Jakarta, CNBC Indonesia - Pemerintah melalui Menteri Keuangan Sri Mulyani Indrawati telah menyerahkan dokumen Kerangka Ekonomi Makro dan Pokok Pokok Kebijakan Fiskal (KEM PPKF) 2026 pada hari ini, Selasa (20/5/2025).

KEM PPKF 2026 mencatat target ekonomi makro dan postur awal APBN 2026, antara lain; pertumbuhan ekonomi 5,2-5,8%, inflasi 1,5-3,5%, nilai tukar Rp 16.500 - Rp 16.900, suku bunga SBN 6,6-7,2, Indonesia Crude Price (ICP) US$ 60-80, lifting minyak bumi 600-605 ribu barel/hari, lifting gas bumi 953-1017 setara ribu barel/hari.

Adapun perkiraan postur APBN 2026, pendapatan negara 11,7-12,2% PDB, belanja negara 14,19- 14,75% PDB, defisit APBN 2,48-2,53% PDB. Sedangkan target kesejahteraan, tingkat kemiskinan di kisaran 6,5-7,5%, tingkat pengangguran 4,44 -4,96%, gini rasio 0,377 - 0,380, dan Indeks Modal Manusia 0,57.

Ketua Banggar DPR, Said Abdullah memberikan ada beberapa catatan yang hendaknya menjadi perhatian penting pemerintah dalam penyusunan RAPBN 2026. Ada enam poin yang digarisbawahi Banggar.

Pertama, kebijakan perang tarif telah mengguncang tata perdagangan global dan memperhadapkan perdagangan global dalam situasi yang proteksionis, yang sesungguhnya berlawanan dengan prinsip dan komitmen dari kerjasama perdagangan regional dan global yang mutualistik.

"Pemerintah perlu menggalang organisasi internasional untuk mengoreksi praktik pengenaan tarif sepihak yang dibalas dengan retaliasi. Oleh sebab itu, pemerintah perlu mengajak dunia perlu membangun komitmen baru dalam perdagangan, dan memastikan di masa depan tidak ada negara yang berlaku sewenang wenang secara sepihak, dan semua patuh pada hukum hukum perdagangan internasional," kata Said.

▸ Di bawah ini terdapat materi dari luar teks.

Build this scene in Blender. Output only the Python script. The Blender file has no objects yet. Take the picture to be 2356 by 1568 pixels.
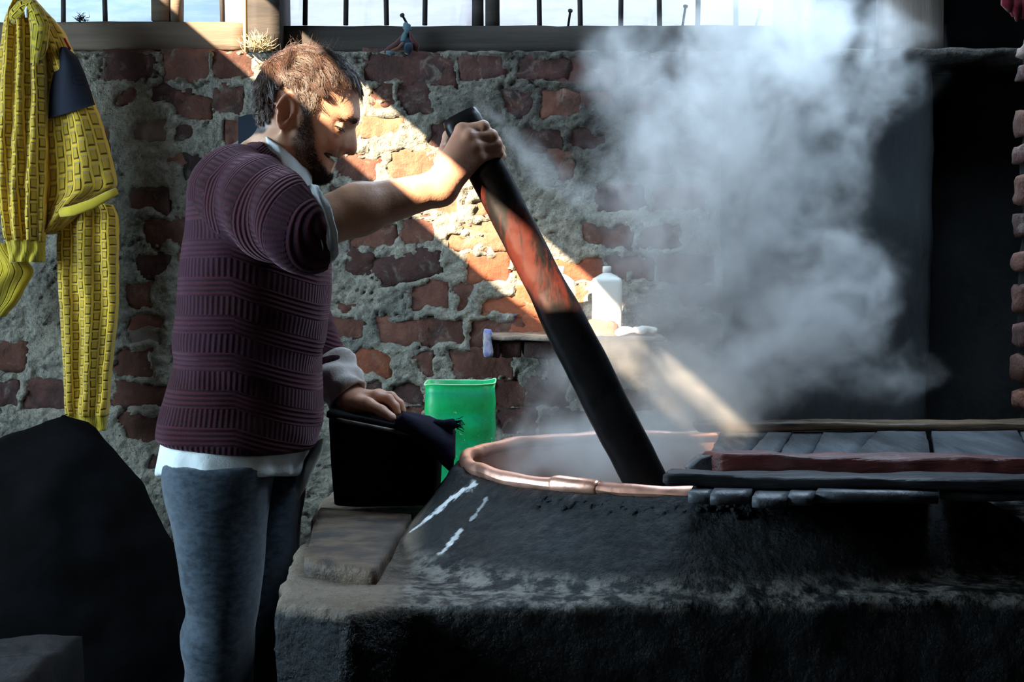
import bpy, math, numpy as np
from mathutils import Vector, Matrix

scene = bpy.context.scene
COL = scene.collection
rng = np.random.default_rng(11)
R = math.radians

# ------------------------------------------------------------------ camera
F = 50.0 / 36.0 * 2356
CAMZ = 1.25
PITCH = math.atan(134.0 / F)
cam_d = bpy.data.cameras.new('camera')
cam_d.lens = 50
cam_d.sensor_width = 36
cam_d.clip_start = 0.05
cam = bpy.data.objects.new('camera', cam_d)
cam.location = (0, 0, CAMZ)
cam.rotation_euler = (math.pi / 2 - PITCH, 0, 0)
COL.objects.link(cam)
scene.camera = cam
CP, SP = math.cos(PITCH), math.sin(PITCH)

def P(px, py, d):
    """world point at depth y = d seen at photo pixel (px, py)"""
    u, v = (px - 1178) / F, -(py - 784) / F
    y, z = CP + SP * v, -SP + CP * v
    return np.array([u * d / y, d, CAMZ + z * d / y])

def PZ(px, py, z):
    """world point at height z seen at photo pixel (px, py)"""
    u, v = (px - 1178) / F, -(py - 784) / F
    y, zz = CP + SP * v, -SP + CP * v
    t = (z - CAMZ) / zz
    return np.array([u * t, y * t, z])

# ------------------------------------------------------------------ view, world, light
scene.view_settings.view_transform = 'Standard'
scene.view_settings.look = 'None'
scene.view_settings.gamma = 1.0
scene.view_settings.use_curve_mapping = False
scene.view_settings.exposure = 0.0
cy = scene.cycles
cy.max_bounces = 6
cy.diffuse_bounces = 3
cy.glossy_bounces = 3
cy.transmission_bounces = 4
cy.volume_bounces = 1
cy.transparent_max_bounces = 8
cy.sample_clamp_indirect = 4.0
cy.volume_step_rate = 1.0
cy.volume_max_steps = 256
cy.use_denoising = True
cy.use_adaptive_sampling = True
cy.adaptive_threshold = 0.03
cy.adaptive_min_samples = 16

world = bpy.data.worlds.new('sky')
scene.world = world
world.use_nodes = True
bg = world.node_tree.nodes['Background']
bg.inputs[0].default_value = (0.62, 0.78, 1.0, 1)
bg.inputs[1].default_value = 2.0

def lamp(name, kind, loc, target, energy, color, size=1.0, size_y=None, spread=None):
    ld = bpy.data.lights.new(name, kind)
    ld.energy = energy
    ld.color = color
    if kind == 'AREA':
        ld.shape = 'RECTANGLE'
        ld.size = size
        ld.size_y = size_y or size
        if spread:
            ld.spread = R(spread)
    o = bpy.data.objects.new(name, ld)
    o.location = loc
    d = Vector(target) - Vector(loc)
    o.rotation_euler = d.to_track_quat('-Z', 'Y').to_euler()
    COL.objects.link(o)
    return o

SUN_DIR = Vector((0.55, 0.72, -0.468))
sun = lamp('sun', 'SUN', (-3, -2, 5), Vector((-3, -2, 5)) + SUN_DIR, 44.0, (1.0, 0.79, 0.55))
sun.data.angle = R(0.32)
# daylight through the open doorway on the left
lamp('doorway_daylight', 'AREA', (-2.75, 2.0, 1.75), (0.1, 2.5, 1.15), 70.0, (0.60, 0.83, 1.0), 1.5, 1.2, 120)
# added weak fill from behind the camera; the wall has no opening there
lamp('rear_fill', 'AREA', (-1.1, -1.1, 2.3), (-.1, 2.6, 1.7), 1.6, (1.0, 0.90, 0.78), 1.0, 0.5, 100)
# daylight coming down through the smoke hole in the roof
lamp('smoke_hole_daylight', 'AREA', (0.75, 2.75, 2.66), (0.65, 2.75, 0), 21.0, (0.60, 0.80, 1.0), 0.75, 0.6, 110)
# daylight through the upper part of the window strip
lamp('window_daylight', 'AREA', (0.35, 3.62, 2.36), (0.6, 1.5, 1.0), 21.0, (0.60, 0.80, 1.0), 1.5, 0.4)

# ------------------------------------------------------------------ noise in numpy
_pt = np.random.default_rng(3)
_perm = _pt.permutation(256)
_perm = np.concatenate([_perm, _perm, _perm])
_gr = _pt.normal(size=(256, 3))
_gr /= np.linalg.norm(_gr, axis=1)[:, None]

def pn(p):
    p = np.asarray(p, float)
    i = np.floor(p).astype(int)
    f = p - i
    i &= 255
    w = f * f * f * (f * (f * 6 - 15) + 10)
    out = 0
    for dx in (0, 1):
        for dy in (0, 1):
            for dz in (0, 1):
                h = _perm[_perm[_perm[(i[..., 0] + dx) & 255] + ((i[..., 1] + dy) & 255)] + ((i[..., 2] + dz) & 255)]
                g = _gr[h]
                n = g[..., 0] * (f[..., 0] - dx) + g[..., 1] * (f[..., 1] - dy) + g[..., 2] * (f[..., 2] - dz)
                n = n * (w[..., 0] if dx else 1 - w[..., 0]) * (w[..., 1] if dy else 1 - w[..., 1]) * (w[..., 2] if dz else 1 - w[..., 2])
                out = out + n
    return out * 1.4

def fbm(p, octv=4, gain=0.5):
    a, s, o = 1.0, 1.0, 0
    for k in range(octv):
        o = o + a * pn(np.asarray(p) * s + 17.3 * k)
        a *= gain
        s *= 2.03
    return o

def sstep(a, b, x):
    t = np.clip((x - a) / (b - a), 0, 1)
    return t * t * (3 - 2 * t)

# ------------------------------------------------------------------ objects
def link(o, parent=None):
    COL.objects.link(o)
    if parent is not None:
        o.parent = parent
    return o

def origin_of(parent):
    L = np.zeros(3)
    while parent is not None:
        L = L + np.array(parent.location)
        parent = parent.parent
    return L

def mk(name, V, Fc, mat, parent=None, smooth=True, attrs=None, uv=None, origin=None):
    """one mesh object from world-space vertices and a list of faces (or an index array)"""
    V = np.asarray(V, float)
    me = bpy.data.meshes.new(name)
    if parent is None:
        if origin is None:
            lo, hi = V.min(0), V.max(0)
            origin = np.array([(lo[0] + hi[0]) / 2, (lo[1] + hi[1]) / 2, lo[2]])
        L = np.array(origin, float)
        loc = L
    else:
        L = origin_of(parent)
        loc = np.zeros(3)
    if isinstance(Fc, np.ndarray):
        fl = Fc.reshape(-1)
        n = Fc.shape[1]
        tot = np.full(len(Fc), n)
    else:
        tot = np.array([len(f) for f in Fc])
        fl = np.array([i for f in Fc for i in f])
    me.vertices.add(len(V))
    me.vertices.foreach_set('co', (V - L).astype(np.float32).reshape(-1))
    me.loops.add(len(fl))
    me.loops.foreach_set('vertex_index', fl.astype(np.int32))
    me.polygons.add(len(tot))
    st = np.concatenate([[0], np.cumsum(tot)[:-1]])
    me.polygons.foreach_set('loop_start', st.astype(np.int32))
    me.polygons.foreach_set('loop_total', tot.astype(np.int32))
    me.polygons.foreach_set('use_smooth', np.full(len(tot), bool(smooth)))
    if uv is not None:
        u = me.uv_layers.new(name='UVMap')
        u.data.foreach_set('uv', np.asarray(uv, np.float32)[fl].reshape(-1))
    for k, a in (attrs or {}).items():
        a = np.asarray(a, np.float32)
        if a.ndim == 1:
            at = me.attributes.new(k, 'FLOAT', 'POINT')
            at.data.foreach_set('value', a)
        else:
            at = me.attributes.new(k, 'FLOAT_VECTOR', 'POINT')
            at.data.foreach_set('vector', a.reshape(-1))
    me.update(calc_edges=True)
    me.validate()
    if mat is not None:
        me.materials.append(mat)
    o = bpy.data.objects.new(name, me)
    o.location = loc
    return link(o, parent)

def empty(name, loc):
    o = bpy.data.objects.new(name, None)
    o.empty_display_size = 0.1
    o.location = tuple(loc)
    return link(o)

def tag(o, label=None, cat=None, group=None, kind=None):
    if label: o['label'] = label
    if cat: o['category'] = cat
    if group: o['group'] = group
    if kind: o['kind'] = kind
    return o

# ------------------------------------------------------------------ shapes (world space vertex arrays)
def gridfaces(nu, nv, wrap_u=False, base=0):
    """quads of a grid with index v*nu+u"""
    U = nu if wrap_u else nu - 1
    u, v = np.meshgrid(np.arange(U), np.arange(nv - 1))
    u, v = u.ravel(), v.ravel()
    u2 = (u + 1) % nu
    return np.stack([v * nu + u, v * nu + u2, (v + 1) * nu + u2, (v + 1) * nu + u], 1) + base

def rbox(size, rad=0.004, cuts=(6, 3, 3), noise=0.0, nscale=20.0, seed=0.0, taper=None):
    """rounded, slightly uneven box centred on the origin"""
    sx, sy, sz = size
    pts, faces = [], []
    n = np.array(cuts) + 1
    base = 0
    for ax in range(3):
        a, b = [(1, 2), (2, 0), (0, 1)][ax]
        for s in (0, 1):
            A, B = np.meshgrid(np.linspace(-.5, .5, n[a]), np.linspace(-.5, .5, n[b]))
            q = np.zeros((A.size, 3))
            q[:, a] = A.ravel(); q[:, b] = B.ravel(); q[:, ax] = s - .5
            f = gridfaces(n[a], n[b], base=base)
            faces.append(f if s else f[:, ::-1])
            pts.append(q); base += len(q)
    q = np.concatenate(pts) * np.array(size)
    f = np.concatenate(faces)
    key = np.round(q * 1e5).astype(np.int64)
    _, idx, inv = np.unique(key, axis=0, return_index=True, return_inverse=True)
    q = q[idx]; f = inv.reshape(-1)[f]
    h = np.array(size) / 2
    inner = np.clip(q, -(h - rad), h - rad)
    d = q - inner
    L = np.linalg.norm(d, axis=1, keepdims=True)
    q = inner + np.where(L > 1e-9, d / np.maximum(L, 1e-9) * rad, 0)
    if noise:
        o = np.array([seed * 7.1, seed * 3.3, seed * 5.7])
        q = q + noise * np.stack([fbm(q * nscale + o + k * 31.7, 3) for k in range(3)], 1)
    return q, f

def frame_from(x, up=(0, 0, 1)):
    x = np.asarray(x, float); x = x / np.linalg.norm(x)
    z = np.asarray(up, float); z = z - x * (z @ x); z /= np.linalg.norm(z)
    y = np.cross(z, x)
    return np.stack([x, y, z], 0)

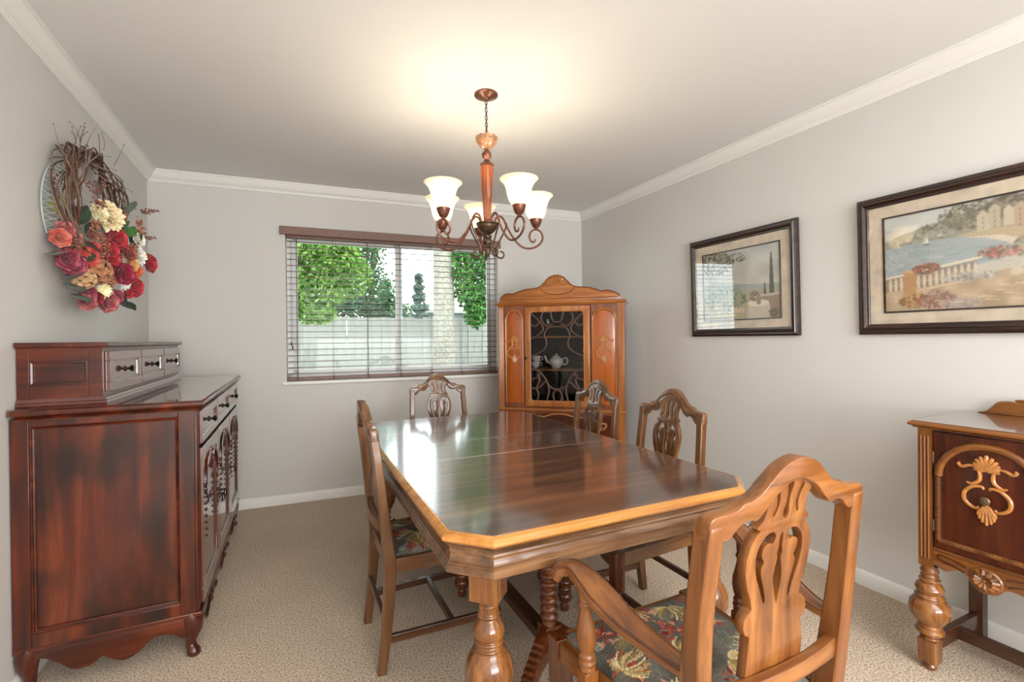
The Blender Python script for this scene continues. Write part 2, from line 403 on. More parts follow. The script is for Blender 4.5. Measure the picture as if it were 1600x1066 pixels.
mb = MB(); mb.box(S0+.012, S1-.008, .016, .064, .945, .968, BL); mb.build('bottom_rail', val_m, bl, bev=.003)
for k in range(7):
    s = S0+.075+k*(S1-S0-.15)/6
    mb = MB()
    for o_ in (.016, .064): mb.box(s-.0012, s+.0012, o_-.001, o_+.001, .962, 2.055, BL)
    if k % 2 == 0: mb.box(s+.004, s+.0065, .039, .041, .962, 2.055, BL)
    mb.box(s-.005, s+.008, .012, .016, .944, .972, BL)
    mb.build('ladder_cord', cord_m, bl, ang=0)
mb = MB()
for s, zz in ((S0+.035, 1.24), (S0+.043, 1.21)):
    mb.tube([BL(s, .008, 2.03), BL(s, .008, zz)], .0012, 5); mb.lathe([(.001, .03), (.004, .022), (.006, 0), (.003, -.004)], 8, BL(s, .008, zz-.02))
mb.build('pull_cord', cord_m, bl)

# ------------------------------------------------------------------ dining table
TX, TY = .891, 1.978
tb = thing('dining_table', 'long dark walnut dining table with clipped corners and bulbous turned legs', 'table', (TX, TY, 0), -.0047)
HX, HY, CHF = .522, .908, .088
def octo(hx, hy, c): return [(-hx+c, -hy), (hx-c, -hy), (hx, -hy+c), (hx, hy-c), (hx-c, hy), (-hx+c, hy), (-hx, hy-c), (-hx, -hy+c)]
OC = octo(HX, HY, CHF)
ya, ybb = -.142, .180
def prism(poly, z0, z1):
    n = len(poly); v = [(x, y, z0) for x, y in poly]+[(x, y, z1) for x, y in poly]
    return v, [tuple(range(n))[::-1], tuple(range(n, 2*n))]+[(k, (k+1) % n, n+(k+1) % n, n+k) for k in range(n)]
g = .0009
for nm, poly in (('tabletop_board', [OC[0], OC[1], OC[2], (HX, ya-g), (-HX, ya-g), OC[7]]), ('tabletop_board', [(-HX, ybb+g), (HX, ybb+g), OC[3], OC[4], OC[5], OC[6]]),
                 ('leaf_board', [(-HX, ya+g), (.03-g, ya+g), (.03-g, ybb-g), (-HX, ybb-g)]), ('leaf_board', [(.03+g, ya+g), (HX, ya+g), (HX, ybb-g), (.03+g, ybb-g)])):
    v, f = prism(poly, .740, .760); mk(nm, v, f, top_m, tb, ang=0, bev=.0008)
mb = MB(); ringsweep(mb, OC, [(0, .736), (0, .7595), (.004, .7595), (.014, .755), (.021, .748), (.022, .742), (.019, .737), (.012, .733), (0, .733)])
mb.build('edge_moulding', tedge_m['x'], tb, ang=20)
mb = MB(); ringsweep(mb, OC, [(-.02, .734), (.010, .734), (.006, .727), (-.001, .721), (-.002, .711), (.000, .706), (-.004, .704), (-.005, .698), (-.003, .694), (-.001, .688), (.0, .682), (.004, .679), (.004, .675), (.008, .672), (.009, .660), (.009, .655), (.004, .651), (-.02, .651)])
mb.build('apron', apron_m['x'], tb, ang=20)
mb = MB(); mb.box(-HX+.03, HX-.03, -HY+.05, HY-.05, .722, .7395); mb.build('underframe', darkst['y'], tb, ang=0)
LEGP = [(.024, .552), (.030, .549), (.030, .543), (.025, .540), (.029, .537), (.030, .531), (.026, .528), (.027, .518), (.027, .512), (.031, .509), (.031, .503), (.027, .500), (.029, .494), (.036, .486), (.042, .474), (.044, .462), (.042, .451), (.037, .447), (.036, .443), (.041, .440), (.041, .434), (.036, .431), (.038, .426), (.038, .419), (.044, .416), (.045, .411),
        (.052, .402), (.060, .388), (.0655, .370), (.067, .352), (.0665, .342), (.064, .340), (.0665, .338), (.063, .318), (.055, .296), (.045, .276), (.036, .262), (.033, .255), (.038, .251), (.038, .244), (.030, .240), (.028, .232), (.034, .226), (.036, .218), (.034, .210), (.030, .206)]
LEGP = LEGP[::-1]
lm_ = None
for sx, sy in ((-1, -1), (1, -1), (-1, 1), (1, 1)):
    c = (sx*(HX-.115), sy*(HY-.105))
    if lm_ is None:
        mb = MB(); mb.lathe(LEGP, 32)
        def r45(x, y, z): k = .70711; return (k*(x-y), k*(x+y), z)
        h = .040; mb.box(-h, h, -h, h, .552, .70, r45); mb.box(-.044, .044, -.044, .044, .085, .207, r45)
        mb.lathe([(.02, 0), (.034, .002), (.046, .014), (.050, .034), (.046, .058), (.034, .072), (.030, .085)], 28)
        o = mb.build('leg', tleg_m['z'], tb, ang=40, bev=.0015); lm_ = o.data
    else: o = newobj('leg', lm_, tb)
    o.location = (c[0], c[1], 0)
# centre support with ring turning and scrolled, notched feet
cl = (-.012, -.435)
mb = MB(); prof = [(.030, .17)]
for i in range(7):
    z = .19+i*.031; prof += [(.026, z), (.034, z+.007), (.036, z+.0135), (.034, z+.020), (.026, z+.027)]
prof += [(.022, .415), (.036, .425), (.052, .45), (.056, .49), (.050, .53), (.038, .56), (.03, .57), (.034, .58), (.03, .60), (.03, .72)]
mb.lathe(prof, 24, (cl[0], cl[1], 0)); mb.box(cl[0]-.034, cl[0]+.034, cl[1]-.034, cl[1]+.034, .08, .175)
mb.build('centre_leg', leg_m['z'], tb, ang=50, bev=.001)
foot = [(0, .17), (.04, .168), (.075, .150)]
for i in range(8):
    x = .085+i*.018; z = .140-i*.014
    foot += [(x, z+.008), (x+.010, z+.007), (x+.012, z-.004)]
foot += [(.235, .018), (.235, .0), (.175, .0), (.13, .05), (.08, .062), (0, .06)]
for ang in (215, 325):
    a = math.radians(ang)
    v, f = plate([foot], .045, .003, lambda x, y, z: (cl[0]+x*math.cos(a)-z*math.sin(a), cl[1]+x*math.sin(a)+z*math.cos(a), y))
    mk('scroll_foot', v, f, leg_m['x'], tb)
mb = MB(); mb.box(cl[0]-.03, cl[0]+.03, cl[1], HY-.14, .09, .125); mb.box(-(HX-.13), HX-.13, HY-.135, HY-.075, .09, .125); mb.build('stretcher', darkst['y'], tb, bev=.003)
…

Kedua, dia menilai pada tahun 2025 ini, pemerintah menghadapi tantangan untuk mengantisipasi shortfall pajak sebagai akibat rendahnya harga komoditas ekspor, menurunnya sejumlah pabrikan karena berbagai faktor tekanan ekonomi dan persaingan usaha, serta turunnya tingkat konsumsi rumah tangga. Dan situasi seperti tampaknya berlanjut di tahun mendatang.

Pendapatan negara menjadi pilar penting untuk memastikan penganggaran berbagai program strategis, termasuk untuk pemenuhan kewajiban pembayaran pokok dan bunga utang yang jatuh tempo di tahun depan yang sangat besar.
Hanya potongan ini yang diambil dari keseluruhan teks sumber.